The Surrealist sculpture ‘Le Soulier Objet Surrealiste a fonctionnement symbolique’ (‘The Shoe, Surrealist Object with a symbolic function’) was created by Dalí in 1932. An exemplar from a later edition is currently on display in the Weston gallery of London ‘s Royal Academy of Arts, in the exhibition ‘Dalí / DuChamp’, which runs until the beginning of January 2018.
This sculpture is a surreal assemblage, comprised of, amongst other items, a red court shoe, several photographs, marble pieces, a glass of wax, spoon, matchbox, and hair.
Dalí had a passion for fashion, in particular shoes. In his autobiography, ‘The Secret Life Of Salvador Dalí ’(1942), Dalí states, ‘All my life, I have been so preoccupied with shoes, used in several objects and images- that I wound up converting them into divinities. In 1936, I went so far as to put shoes on heads; Elsa Schiaparelli created a hat based on my idea. The shoe, in fact, appears to me to be the object most charged with realistic virtues as opposed to musical objects which I have always tried to represent as demolished, crushed, soft–cellos of rotten meat, etc.’ This surreal and bizarre explanation of his obsession with shoes, leads the reader to understand that Dalí’s force of creativity came from the subconscious, rendering his artworks unique and unparalleled.

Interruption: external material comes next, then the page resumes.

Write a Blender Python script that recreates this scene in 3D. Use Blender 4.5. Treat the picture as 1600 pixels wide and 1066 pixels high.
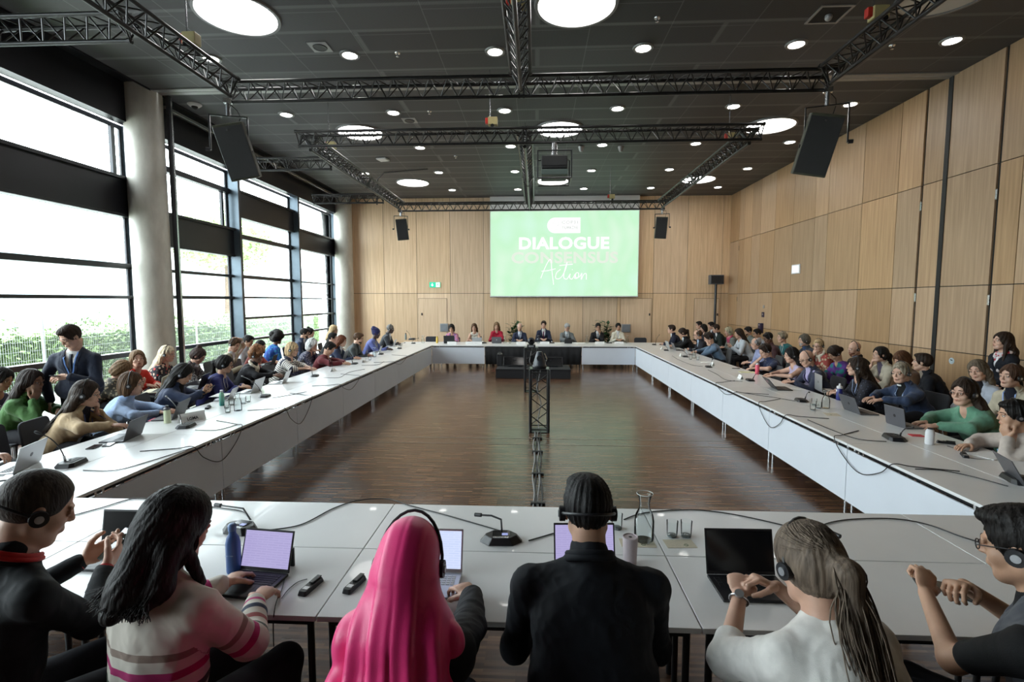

Dalí gave an initial definition to what he called, ‘Objects with a symbolic function’ in ‘Le Surréalisme au service de la révolution’ (1931). ”These objects, which lend themselves to a minimum of mechanical functioning, are based on the fantasies and representations that can arise from the performance of subconscious acts. […] Objects with a symbolic function leave no place at all for formal preoccupations. ‘
Like the ‘Lobster telephone’, or the ‘Buste de femme Retrospectif’, Dalí ’s Surrealist shoe sculpture epitomizes the theories of the unconscious mind, which was the main staple of Surrealist Art.